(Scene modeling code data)

..............................

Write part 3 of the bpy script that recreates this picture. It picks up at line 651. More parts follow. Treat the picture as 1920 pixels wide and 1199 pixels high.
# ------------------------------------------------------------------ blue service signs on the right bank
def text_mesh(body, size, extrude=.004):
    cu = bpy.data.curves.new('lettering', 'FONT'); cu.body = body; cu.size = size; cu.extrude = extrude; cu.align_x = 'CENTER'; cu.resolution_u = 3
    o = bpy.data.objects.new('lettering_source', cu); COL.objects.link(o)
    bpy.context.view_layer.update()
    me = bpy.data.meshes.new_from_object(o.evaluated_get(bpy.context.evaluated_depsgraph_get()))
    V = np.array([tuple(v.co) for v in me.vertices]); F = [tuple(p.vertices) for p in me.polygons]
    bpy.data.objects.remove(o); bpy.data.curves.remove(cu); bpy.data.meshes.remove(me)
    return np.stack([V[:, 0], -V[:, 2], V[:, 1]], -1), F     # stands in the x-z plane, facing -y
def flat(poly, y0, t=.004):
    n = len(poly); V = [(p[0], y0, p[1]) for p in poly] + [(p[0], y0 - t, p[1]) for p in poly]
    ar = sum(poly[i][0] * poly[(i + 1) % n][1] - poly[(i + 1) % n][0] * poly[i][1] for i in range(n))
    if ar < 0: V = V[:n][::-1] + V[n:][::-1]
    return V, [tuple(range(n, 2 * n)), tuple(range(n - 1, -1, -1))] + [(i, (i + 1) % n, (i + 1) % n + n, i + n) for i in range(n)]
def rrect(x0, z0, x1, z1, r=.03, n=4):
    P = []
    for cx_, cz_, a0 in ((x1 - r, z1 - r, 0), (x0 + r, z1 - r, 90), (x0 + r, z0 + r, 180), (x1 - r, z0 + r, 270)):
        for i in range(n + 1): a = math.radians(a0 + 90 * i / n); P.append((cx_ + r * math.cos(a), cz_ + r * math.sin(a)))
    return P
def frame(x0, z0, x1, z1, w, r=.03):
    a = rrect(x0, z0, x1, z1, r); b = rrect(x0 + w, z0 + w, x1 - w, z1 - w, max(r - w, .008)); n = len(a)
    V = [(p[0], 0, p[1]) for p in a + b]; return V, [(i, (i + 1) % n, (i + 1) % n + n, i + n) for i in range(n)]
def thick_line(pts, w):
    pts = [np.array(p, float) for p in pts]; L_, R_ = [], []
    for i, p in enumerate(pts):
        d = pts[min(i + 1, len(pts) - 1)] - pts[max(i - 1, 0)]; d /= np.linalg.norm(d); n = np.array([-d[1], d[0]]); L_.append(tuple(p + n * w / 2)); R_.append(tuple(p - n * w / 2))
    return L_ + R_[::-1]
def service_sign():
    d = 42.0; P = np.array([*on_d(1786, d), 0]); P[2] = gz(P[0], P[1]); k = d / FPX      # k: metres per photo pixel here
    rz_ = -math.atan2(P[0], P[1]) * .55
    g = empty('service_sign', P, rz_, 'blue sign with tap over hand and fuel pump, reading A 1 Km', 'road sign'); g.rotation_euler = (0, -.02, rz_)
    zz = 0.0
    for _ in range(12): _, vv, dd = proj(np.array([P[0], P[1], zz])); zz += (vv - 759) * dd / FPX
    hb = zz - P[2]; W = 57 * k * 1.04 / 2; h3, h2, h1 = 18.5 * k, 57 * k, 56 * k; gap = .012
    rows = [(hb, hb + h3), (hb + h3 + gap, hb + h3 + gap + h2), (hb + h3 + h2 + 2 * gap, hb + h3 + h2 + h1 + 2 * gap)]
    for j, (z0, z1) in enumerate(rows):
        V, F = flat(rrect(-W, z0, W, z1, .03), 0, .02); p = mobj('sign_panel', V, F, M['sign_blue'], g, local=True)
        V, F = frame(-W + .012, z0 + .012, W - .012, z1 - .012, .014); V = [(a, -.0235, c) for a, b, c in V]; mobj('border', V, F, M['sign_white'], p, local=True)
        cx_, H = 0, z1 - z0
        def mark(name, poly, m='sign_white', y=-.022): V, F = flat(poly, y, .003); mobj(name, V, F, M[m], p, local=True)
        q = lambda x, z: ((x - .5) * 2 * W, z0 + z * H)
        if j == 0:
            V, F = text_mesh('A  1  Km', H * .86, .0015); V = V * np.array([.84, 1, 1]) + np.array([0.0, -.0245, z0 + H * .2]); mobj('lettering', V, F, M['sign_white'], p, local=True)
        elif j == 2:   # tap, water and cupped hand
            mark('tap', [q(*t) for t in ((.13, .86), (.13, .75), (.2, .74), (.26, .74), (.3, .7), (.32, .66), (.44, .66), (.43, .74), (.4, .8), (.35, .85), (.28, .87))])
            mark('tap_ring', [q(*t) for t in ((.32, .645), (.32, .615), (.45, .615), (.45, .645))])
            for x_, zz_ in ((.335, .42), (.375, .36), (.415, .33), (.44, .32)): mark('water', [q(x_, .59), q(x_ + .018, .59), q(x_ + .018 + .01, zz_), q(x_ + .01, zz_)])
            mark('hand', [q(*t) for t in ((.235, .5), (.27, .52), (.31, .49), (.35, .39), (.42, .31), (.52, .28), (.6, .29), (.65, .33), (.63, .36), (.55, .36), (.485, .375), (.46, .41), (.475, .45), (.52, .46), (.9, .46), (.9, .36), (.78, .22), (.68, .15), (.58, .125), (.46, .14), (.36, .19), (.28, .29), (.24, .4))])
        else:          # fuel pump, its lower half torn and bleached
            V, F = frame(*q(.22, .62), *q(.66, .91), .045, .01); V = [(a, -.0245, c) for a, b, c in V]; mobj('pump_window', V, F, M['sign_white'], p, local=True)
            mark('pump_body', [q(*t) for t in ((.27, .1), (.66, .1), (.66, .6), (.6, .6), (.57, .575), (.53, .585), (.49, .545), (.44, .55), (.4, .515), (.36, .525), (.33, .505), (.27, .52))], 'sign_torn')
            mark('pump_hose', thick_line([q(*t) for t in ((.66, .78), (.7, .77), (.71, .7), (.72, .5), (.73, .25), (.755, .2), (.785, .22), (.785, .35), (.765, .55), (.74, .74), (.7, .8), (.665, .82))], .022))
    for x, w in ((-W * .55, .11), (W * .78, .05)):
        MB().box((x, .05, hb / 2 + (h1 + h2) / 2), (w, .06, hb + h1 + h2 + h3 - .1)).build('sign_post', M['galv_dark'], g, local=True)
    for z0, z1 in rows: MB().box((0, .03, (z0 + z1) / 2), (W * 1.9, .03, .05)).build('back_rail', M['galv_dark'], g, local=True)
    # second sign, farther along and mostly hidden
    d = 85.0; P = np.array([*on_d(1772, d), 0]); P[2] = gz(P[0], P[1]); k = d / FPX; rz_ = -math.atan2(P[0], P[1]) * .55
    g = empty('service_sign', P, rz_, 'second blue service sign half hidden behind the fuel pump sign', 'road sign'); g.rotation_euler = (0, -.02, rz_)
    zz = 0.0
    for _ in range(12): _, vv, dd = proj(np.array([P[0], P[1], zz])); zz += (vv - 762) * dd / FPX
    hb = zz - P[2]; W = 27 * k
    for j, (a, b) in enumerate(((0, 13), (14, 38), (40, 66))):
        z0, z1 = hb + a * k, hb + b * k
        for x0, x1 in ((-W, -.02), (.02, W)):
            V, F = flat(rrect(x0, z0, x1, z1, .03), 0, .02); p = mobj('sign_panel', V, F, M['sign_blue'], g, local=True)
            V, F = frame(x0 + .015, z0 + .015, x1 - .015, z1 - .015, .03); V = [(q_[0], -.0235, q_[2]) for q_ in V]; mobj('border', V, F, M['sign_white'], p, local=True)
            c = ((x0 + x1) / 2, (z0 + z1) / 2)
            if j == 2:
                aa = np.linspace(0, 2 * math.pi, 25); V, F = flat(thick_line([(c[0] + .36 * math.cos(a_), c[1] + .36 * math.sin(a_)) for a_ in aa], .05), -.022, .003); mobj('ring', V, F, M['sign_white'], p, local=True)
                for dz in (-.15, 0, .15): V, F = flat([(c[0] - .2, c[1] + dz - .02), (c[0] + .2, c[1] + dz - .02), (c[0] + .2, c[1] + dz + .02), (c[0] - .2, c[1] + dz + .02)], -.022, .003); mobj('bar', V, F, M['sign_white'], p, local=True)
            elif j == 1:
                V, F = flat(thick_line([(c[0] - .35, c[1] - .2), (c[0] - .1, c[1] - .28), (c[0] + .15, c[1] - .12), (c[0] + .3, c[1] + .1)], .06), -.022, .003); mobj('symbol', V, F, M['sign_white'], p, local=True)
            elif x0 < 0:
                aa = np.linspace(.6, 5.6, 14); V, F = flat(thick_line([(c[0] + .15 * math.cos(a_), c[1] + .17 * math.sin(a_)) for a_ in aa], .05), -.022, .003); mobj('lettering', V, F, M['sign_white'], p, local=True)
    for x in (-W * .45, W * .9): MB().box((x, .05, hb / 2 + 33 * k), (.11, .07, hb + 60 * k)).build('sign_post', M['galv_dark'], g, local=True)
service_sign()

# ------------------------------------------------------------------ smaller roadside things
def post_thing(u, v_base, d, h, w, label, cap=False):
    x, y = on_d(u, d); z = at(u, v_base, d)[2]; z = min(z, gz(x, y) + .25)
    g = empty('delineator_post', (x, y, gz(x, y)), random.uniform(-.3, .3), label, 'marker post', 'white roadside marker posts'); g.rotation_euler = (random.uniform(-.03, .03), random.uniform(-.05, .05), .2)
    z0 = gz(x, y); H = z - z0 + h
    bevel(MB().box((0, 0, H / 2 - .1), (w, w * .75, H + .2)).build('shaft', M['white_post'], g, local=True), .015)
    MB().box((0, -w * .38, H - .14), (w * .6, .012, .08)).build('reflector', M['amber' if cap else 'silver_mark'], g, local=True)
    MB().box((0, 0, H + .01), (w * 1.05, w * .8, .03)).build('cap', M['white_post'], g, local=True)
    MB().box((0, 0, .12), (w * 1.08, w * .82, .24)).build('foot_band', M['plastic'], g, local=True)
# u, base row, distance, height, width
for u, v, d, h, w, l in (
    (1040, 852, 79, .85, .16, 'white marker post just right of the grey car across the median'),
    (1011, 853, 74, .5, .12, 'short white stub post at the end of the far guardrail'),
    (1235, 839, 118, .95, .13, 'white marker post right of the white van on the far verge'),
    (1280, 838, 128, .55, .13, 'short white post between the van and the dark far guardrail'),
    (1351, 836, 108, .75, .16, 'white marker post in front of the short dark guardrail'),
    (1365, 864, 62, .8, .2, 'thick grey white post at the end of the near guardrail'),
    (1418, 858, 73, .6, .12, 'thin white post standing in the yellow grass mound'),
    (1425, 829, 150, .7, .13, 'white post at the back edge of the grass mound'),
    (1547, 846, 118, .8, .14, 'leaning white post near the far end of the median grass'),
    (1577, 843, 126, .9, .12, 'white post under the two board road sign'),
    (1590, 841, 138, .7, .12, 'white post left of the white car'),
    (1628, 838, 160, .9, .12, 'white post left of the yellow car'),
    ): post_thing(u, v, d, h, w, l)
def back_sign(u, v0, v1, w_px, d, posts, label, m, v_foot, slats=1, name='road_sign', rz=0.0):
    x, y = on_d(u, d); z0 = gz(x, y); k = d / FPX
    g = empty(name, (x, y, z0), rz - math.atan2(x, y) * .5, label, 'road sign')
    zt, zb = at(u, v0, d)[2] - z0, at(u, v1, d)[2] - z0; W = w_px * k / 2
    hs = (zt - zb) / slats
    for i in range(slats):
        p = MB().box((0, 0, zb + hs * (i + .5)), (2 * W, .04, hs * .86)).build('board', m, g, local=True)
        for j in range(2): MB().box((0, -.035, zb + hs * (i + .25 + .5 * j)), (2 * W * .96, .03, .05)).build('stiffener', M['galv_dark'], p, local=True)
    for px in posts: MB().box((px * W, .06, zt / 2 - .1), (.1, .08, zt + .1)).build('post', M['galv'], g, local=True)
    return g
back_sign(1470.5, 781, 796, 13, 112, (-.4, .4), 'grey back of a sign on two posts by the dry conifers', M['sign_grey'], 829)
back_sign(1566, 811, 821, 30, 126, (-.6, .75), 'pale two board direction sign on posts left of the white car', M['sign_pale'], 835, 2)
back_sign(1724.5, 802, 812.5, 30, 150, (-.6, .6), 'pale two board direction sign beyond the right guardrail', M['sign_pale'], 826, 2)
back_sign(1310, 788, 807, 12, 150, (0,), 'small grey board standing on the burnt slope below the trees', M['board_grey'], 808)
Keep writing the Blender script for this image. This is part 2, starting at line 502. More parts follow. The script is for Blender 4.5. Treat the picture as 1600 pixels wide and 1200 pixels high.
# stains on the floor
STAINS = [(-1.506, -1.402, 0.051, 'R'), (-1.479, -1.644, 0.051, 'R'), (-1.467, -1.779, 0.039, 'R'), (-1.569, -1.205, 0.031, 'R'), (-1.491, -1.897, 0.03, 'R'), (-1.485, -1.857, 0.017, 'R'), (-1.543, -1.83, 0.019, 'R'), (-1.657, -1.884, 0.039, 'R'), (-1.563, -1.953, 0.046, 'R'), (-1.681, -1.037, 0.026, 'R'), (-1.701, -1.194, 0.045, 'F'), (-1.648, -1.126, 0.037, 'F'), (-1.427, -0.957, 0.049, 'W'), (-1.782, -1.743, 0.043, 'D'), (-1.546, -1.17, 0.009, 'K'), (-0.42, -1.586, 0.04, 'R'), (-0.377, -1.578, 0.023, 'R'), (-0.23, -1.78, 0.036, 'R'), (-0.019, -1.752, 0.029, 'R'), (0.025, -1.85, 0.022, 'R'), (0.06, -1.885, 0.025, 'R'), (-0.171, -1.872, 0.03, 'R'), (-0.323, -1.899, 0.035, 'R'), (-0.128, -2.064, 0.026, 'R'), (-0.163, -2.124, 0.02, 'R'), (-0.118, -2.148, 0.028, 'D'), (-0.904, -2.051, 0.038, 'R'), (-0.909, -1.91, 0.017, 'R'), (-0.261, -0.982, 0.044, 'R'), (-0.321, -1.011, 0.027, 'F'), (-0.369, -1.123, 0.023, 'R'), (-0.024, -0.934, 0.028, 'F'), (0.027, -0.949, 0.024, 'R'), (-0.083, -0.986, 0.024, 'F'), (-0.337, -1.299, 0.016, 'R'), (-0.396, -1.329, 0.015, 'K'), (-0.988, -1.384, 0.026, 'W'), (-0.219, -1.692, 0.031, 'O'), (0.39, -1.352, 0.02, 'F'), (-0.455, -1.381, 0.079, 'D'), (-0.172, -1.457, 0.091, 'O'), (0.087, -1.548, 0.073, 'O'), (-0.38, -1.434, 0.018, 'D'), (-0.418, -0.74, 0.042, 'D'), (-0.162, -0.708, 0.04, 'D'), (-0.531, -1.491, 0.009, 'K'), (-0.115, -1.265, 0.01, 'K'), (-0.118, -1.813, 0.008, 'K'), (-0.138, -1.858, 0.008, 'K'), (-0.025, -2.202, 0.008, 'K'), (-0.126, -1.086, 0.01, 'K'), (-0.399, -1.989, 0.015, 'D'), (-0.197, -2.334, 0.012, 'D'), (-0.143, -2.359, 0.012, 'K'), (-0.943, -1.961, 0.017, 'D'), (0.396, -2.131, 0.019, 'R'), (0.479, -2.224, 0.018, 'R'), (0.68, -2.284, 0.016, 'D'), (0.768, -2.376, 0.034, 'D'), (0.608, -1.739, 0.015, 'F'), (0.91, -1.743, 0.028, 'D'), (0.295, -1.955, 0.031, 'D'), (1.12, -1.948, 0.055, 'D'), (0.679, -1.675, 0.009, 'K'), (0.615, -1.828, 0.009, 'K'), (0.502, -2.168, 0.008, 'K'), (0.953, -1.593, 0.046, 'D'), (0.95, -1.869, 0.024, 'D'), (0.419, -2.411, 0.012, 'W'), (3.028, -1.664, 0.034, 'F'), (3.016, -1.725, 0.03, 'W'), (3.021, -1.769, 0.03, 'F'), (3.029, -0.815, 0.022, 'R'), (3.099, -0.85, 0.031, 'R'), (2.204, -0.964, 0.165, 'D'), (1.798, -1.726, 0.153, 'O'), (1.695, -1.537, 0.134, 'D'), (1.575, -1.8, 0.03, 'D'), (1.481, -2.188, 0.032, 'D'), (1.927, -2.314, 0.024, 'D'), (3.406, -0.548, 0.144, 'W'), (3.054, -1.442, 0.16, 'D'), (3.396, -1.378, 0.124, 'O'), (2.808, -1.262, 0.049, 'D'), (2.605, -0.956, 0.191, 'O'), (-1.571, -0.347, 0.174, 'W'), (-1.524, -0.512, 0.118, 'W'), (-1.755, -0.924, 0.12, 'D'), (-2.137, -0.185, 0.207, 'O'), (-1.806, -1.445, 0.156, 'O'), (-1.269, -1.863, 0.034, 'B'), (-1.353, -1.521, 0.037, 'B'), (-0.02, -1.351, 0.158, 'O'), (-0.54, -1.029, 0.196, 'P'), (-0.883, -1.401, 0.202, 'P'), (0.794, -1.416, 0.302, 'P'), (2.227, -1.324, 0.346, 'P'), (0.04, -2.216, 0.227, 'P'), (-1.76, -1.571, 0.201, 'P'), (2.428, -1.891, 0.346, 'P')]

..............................

- **What is expected**
Within the entries above, how many lines contain "script"? Respond with the number only.

- **Result of this task**
2